Uni-President China Holdings Ltd

UPCHY · OTC

Company research

Uni-President China Holdings Ltd. (UPCHY) is an investment holding company headquartered in Shanghai, China, that manufactures, sells, and distributes a wide range of beverages and food products across the People's Republic of China. Founded in 1992 and operating as a subsidiary of Cayman President Holdings Ltd., the company is recognized as one of China's largest juice drink producers and a leading instant noodles supplier, with its product portfolio spanning tea drinks, juices, milk tea, coffee, bottled water, and ready-to-drink canned beverages. Its operations are organized into three core segments — Beverages, Food, and Others — with additional activities including the wholesale of pre-packaged food and dairy products, forage and fertilizers, mineral water and seasoning production, as well as involvement in trading, property leasing, real estate, catering, and management consulting. With approximately 33,755 full-time employees and a strong distribution network reaching both urban and rural markets, Uni-President China continues to leverage its brand presence and production capabilities to serve China's diverse and growing consumer base.

Research reports

Haitong International · March 10, 2026Uni-President China (220 HK) – Rev growth under pressure amid intensified competition, one-time equity impairment weighed on profits

Haitong maintains an Outperform rating with a HK$11.35 target price, arguing that 2025 revenue grew 4.6% despite beverage weakness, while gross margin rose to 33.2% and core net profit would have grown 17.6% excluding a one-off equity impairment, supported by stronger food margins and robust cash flow. The report expects mid‑single‑digit revenue growth and double‑digit net profit growth into 2026–2027, underpinned by premiumization, OEM expansion and a 100% payout policy that could deliver around a 7.1% dividend yield, but flags risks from fierce beverage competition, raw material volatility, food safety and weak consumption recovery.

Emperor Securities & Crosby Securities · March 6, 2026Uni-President China (220 HK) – Margin Resilience Amid Price Wars; 2026 Poised for Steady Growth

This non‑rated report highlights 2025 revenue growth of 4.6% to RMB 31.71bn, gross margin expansion to 33.2% and a 10.9% rise in reported net profit (17.6% on a core basis), despite 2H beverage weakness from “platform price wars,” with resilience from higher‑margin foods and ~60% growth in OEM/strategic‑alliance revenue.

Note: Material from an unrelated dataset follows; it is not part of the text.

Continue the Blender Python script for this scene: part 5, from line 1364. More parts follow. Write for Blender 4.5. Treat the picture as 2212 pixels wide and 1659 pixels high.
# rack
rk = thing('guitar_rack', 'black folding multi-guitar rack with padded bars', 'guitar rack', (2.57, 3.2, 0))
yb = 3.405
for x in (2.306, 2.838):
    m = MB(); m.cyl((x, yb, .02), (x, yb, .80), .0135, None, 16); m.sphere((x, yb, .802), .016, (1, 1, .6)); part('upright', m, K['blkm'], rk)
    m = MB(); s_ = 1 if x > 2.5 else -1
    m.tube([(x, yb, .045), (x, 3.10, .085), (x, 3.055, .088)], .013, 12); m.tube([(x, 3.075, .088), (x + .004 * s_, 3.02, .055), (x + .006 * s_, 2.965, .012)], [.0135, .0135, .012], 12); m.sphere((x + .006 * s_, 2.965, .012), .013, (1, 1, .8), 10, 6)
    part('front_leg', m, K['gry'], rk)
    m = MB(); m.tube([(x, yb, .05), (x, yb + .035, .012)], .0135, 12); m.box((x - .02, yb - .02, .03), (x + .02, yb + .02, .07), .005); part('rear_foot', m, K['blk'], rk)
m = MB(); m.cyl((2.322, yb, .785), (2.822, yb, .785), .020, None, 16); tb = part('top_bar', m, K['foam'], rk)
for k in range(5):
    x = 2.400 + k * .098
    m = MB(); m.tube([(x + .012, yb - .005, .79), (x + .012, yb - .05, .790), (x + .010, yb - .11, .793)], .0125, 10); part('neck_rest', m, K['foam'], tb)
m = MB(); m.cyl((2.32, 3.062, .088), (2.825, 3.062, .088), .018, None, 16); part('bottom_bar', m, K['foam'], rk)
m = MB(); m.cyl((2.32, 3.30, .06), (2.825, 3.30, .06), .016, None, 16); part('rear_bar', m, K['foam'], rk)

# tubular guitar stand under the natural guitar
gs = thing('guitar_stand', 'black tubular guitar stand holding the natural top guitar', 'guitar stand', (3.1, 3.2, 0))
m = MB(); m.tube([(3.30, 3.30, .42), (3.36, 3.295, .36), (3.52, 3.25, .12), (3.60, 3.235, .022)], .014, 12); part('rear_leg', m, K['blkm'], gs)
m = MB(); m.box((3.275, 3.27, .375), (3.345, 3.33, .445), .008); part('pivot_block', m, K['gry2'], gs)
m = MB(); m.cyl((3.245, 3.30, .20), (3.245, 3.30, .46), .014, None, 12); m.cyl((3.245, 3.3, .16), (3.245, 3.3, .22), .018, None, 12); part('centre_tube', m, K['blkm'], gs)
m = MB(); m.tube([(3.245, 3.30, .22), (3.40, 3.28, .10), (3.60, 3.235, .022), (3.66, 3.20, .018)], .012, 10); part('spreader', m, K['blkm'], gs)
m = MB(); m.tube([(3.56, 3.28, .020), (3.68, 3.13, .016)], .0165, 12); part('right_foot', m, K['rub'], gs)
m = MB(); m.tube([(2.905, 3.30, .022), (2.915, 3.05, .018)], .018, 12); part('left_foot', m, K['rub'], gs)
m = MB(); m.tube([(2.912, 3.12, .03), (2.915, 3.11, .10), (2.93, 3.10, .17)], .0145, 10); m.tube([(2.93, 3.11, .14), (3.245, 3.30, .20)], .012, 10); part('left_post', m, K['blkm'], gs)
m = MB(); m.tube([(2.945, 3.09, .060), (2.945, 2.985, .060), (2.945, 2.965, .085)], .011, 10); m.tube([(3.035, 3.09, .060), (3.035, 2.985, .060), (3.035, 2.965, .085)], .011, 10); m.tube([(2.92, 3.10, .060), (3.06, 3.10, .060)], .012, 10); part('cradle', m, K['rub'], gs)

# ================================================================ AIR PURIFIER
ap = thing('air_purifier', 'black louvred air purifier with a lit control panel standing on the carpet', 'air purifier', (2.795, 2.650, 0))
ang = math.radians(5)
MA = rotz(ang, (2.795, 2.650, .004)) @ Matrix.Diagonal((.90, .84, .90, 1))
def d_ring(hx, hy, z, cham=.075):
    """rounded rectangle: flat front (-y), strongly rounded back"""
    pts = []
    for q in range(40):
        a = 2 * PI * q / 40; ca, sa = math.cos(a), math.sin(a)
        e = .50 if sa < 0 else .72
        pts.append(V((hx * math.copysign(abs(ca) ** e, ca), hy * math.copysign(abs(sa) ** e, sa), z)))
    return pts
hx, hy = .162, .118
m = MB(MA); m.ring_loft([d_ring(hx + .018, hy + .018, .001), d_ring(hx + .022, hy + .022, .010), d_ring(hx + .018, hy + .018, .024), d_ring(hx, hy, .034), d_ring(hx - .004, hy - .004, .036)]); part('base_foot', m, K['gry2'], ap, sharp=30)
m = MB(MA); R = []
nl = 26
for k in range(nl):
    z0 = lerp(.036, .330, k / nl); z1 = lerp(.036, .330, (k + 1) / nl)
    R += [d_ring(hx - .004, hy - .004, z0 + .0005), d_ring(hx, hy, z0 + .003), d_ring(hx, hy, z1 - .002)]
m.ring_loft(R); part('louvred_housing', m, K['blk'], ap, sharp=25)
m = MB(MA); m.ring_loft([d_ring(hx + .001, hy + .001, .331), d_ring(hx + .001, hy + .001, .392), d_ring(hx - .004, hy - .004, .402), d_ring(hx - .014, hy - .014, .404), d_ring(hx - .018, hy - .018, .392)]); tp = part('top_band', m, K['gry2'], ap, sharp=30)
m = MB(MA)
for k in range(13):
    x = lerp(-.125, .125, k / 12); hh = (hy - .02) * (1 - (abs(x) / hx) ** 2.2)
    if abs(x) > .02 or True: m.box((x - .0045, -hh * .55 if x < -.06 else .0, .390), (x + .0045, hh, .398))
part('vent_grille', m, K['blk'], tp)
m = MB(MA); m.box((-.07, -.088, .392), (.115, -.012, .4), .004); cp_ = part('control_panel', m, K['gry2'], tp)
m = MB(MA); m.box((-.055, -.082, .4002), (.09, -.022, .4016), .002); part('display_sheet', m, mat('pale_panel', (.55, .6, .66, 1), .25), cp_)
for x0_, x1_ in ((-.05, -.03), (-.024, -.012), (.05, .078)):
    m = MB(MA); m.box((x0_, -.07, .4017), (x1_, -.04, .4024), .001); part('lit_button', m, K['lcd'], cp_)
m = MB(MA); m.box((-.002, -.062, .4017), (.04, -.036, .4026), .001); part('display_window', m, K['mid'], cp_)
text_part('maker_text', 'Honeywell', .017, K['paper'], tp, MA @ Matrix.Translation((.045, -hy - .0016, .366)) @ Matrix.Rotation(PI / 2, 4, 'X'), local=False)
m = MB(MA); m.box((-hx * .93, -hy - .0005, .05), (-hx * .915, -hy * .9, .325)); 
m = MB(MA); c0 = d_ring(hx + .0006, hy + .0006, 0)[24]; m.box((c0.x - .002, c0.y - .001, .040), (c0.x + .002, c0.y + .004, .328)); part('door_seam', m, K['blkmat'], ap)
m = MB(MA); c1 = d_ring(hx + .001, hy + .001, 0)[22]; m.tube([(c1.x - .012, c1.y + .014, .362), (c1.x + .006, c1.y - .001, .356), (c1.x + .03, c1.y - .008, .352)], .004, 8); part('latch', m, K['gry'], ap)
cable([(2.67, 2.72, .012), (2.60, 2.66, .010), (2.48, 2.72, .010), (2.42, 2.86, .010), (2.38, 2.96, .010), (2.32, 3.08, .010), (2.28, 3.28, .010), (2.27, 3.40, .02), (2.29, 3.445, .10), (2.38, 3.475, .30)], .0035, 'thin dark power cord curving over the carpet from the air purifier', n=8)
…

The analysts see 2026 revenue growth exceeding 2025, driven by recovery in beverages (especially energy drinks and sugar‑free tea), continued food premiumization and scaling OEM, and view the stock as attractive on c.13.6x FY25 PE with a 7%+ dividend yield, while citing prolonged competition, raw material swings and macro slowdown as key risks.

China Merchants Securities (Hong Kong) · November 10, 2025Uni-President China (220 HK) – Await better entry point for 6.5% yield

CMS HK keeps a Neutral rating with an HK$8.4 target price based on 14.5x 2026 mid‑cycle PE, noting that 3Q25 revenue was broadly flat as low‑to‑mid single‑digit growth in foods and triple‑digit OEM gains were offset by a similar‑scale decline in beverages, even as lower raw‑material costs and premiumization lifted margins. The report stresses that a roughly 6.5% dividend yield is increasingly attractive but recommends waiting for clearer signs that beverage competition and execution risks ease before turning more positive, with upside from pricing and cost savings and downside from price wars and input‑cost inflation.

Haitong International · August 8, 2025Uni-President China (220 HK) – Performance exceeded expectations, and dividends remain attractive

Haitong reports that 1H25 results beat expectations, with revenue up 10.6% and net profit up 33.2% year‑on‑year, driven by higher capacity utilization, lower raw‑material costs, solid beverage growth (especially sugar‑free/low‑sugar tea) and high‑single to low‑double‑digit growth in instant noodles and premium food products. It maintains an Outperform rating and HK$12.10 target price (22x 2025 PE), emphasizing a long‑run 100% cash payout policy that implies a dividend yield of about 5.7%, while warning that intensifying competition, raw‑material volatility, food‑safety issues and a weaker‑than‑expected consumption recovery remain key risks.